Nietzsche's Beyond Good and Evil: The Hard Way (004)



Note:
Nietzsche is difficult to understand. These writings are an attempt for myself to become better acquainted with his concepts. It is also a space for others to learn and converse in the subject matter. I don't have a degree in philosophy; most of my knowledge is the result of self-study. If you find something incorrect or inaccurate with my interpretations, please comment and we can learn together.



The falseness of an opinion is not for us any objection to it: it is here, perhaps, that our new language sounds most strangely. The question is, how far an opinion is life-furthering, life-preserving, species-preserving, perhaps species-rearing, and we are fundamentally inclined to maintain that the falsest opinions (to which the synthetic judgments a priori belong), are the most indispensable to us, that without a recognition of logical fictions, without a comparison of reality with the purely IMAGINED world of the absolute and immutable, without a constant counterfeiting of the world by means of numbers, man could not live—that the renunciation of false opinions would be a renunciation of life, a negation of life.

"Our new language" refers to the way the "new philosophers" will communicate. If the new philosophers are to break off from past prejudices of metaphysicians, then a new language will be required.



Here, Nietzsche asserts that a false opinion doesn't necessitate its rejection. This is a direct stab to the metaphysicians' obsession with valuing Truth.



Some of the falsest opinions (he attacks Kant again with synthetic a priori judgments), are the most indispensable because they are life-preserving: They reinforce a way of living (and that is why it still exists today).



If we renounced these false judgments, then "man could not live." You can't simply rid a culture of its values, these judgments are deeply entrenched in identity (regardless of how true or false they are).



Note that Nietzsche is referring to True and False in the context of the metaphysicians, who constructed systems and rules that were based in Truth. Nietzsche is not stating that he personal believes some conditions of life to be "true" or "false." He is defining a new vocabulary.



For example, what if one day, the United States got rid of employment / companies / capitalism and became a large collective with basic income. In fact, let's say having a job became illegal (just roll with me here). Some people who live in the constant work/personal life ambiguity would immediately find themselves lost; their way of life would become immediately negated. But what made having a job necessary in the first place? Nothing, really. Then why do we take having a job so seriously? Because we rely on it to preserve our way of life.
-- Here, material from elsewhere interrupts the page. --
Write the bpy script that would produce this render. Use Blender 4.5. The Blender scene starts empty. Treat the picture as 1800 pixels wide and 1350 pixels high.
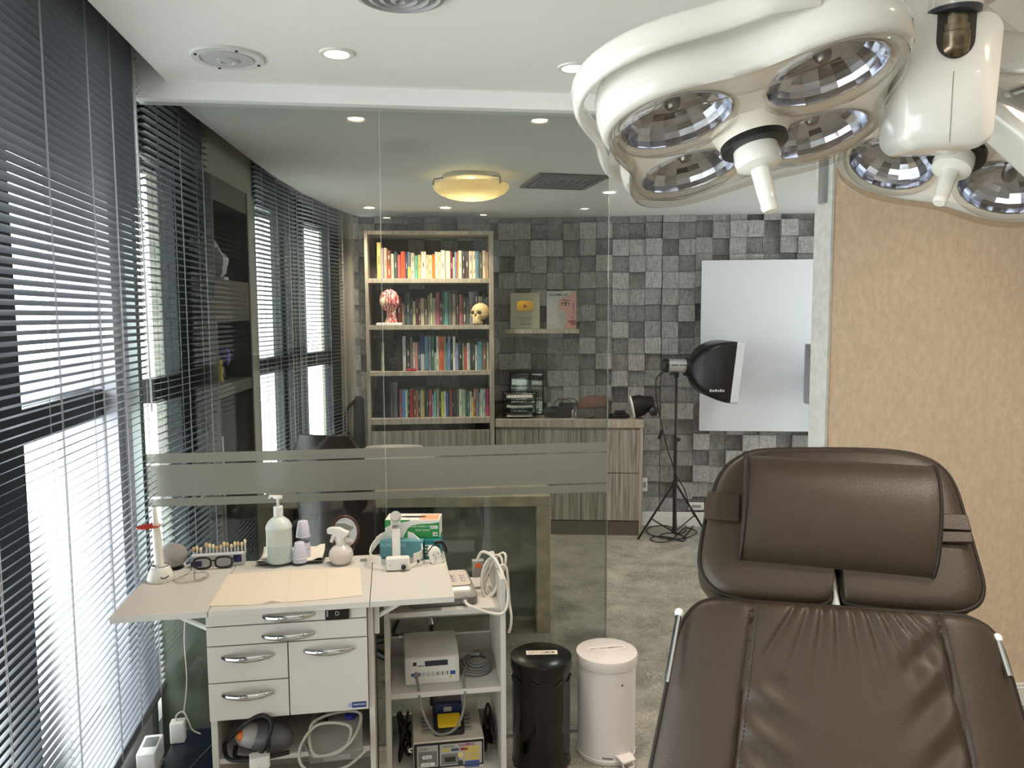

TO RECOGNISE UNTRUTH AS A CONDITION OF LIFE; that is certainly to impugn the traditional ideas of value in a dangerous manner, and a philosophy which ventures to do so, has thereby alone placed itself beyond good and evil.

Therefore we must acknowledge untruth as a condition for the preservation of life. By doing so, the new philosophers are already redefining what it means for something to have value. It is a reevaluation of values. And it must go beyond good and evil.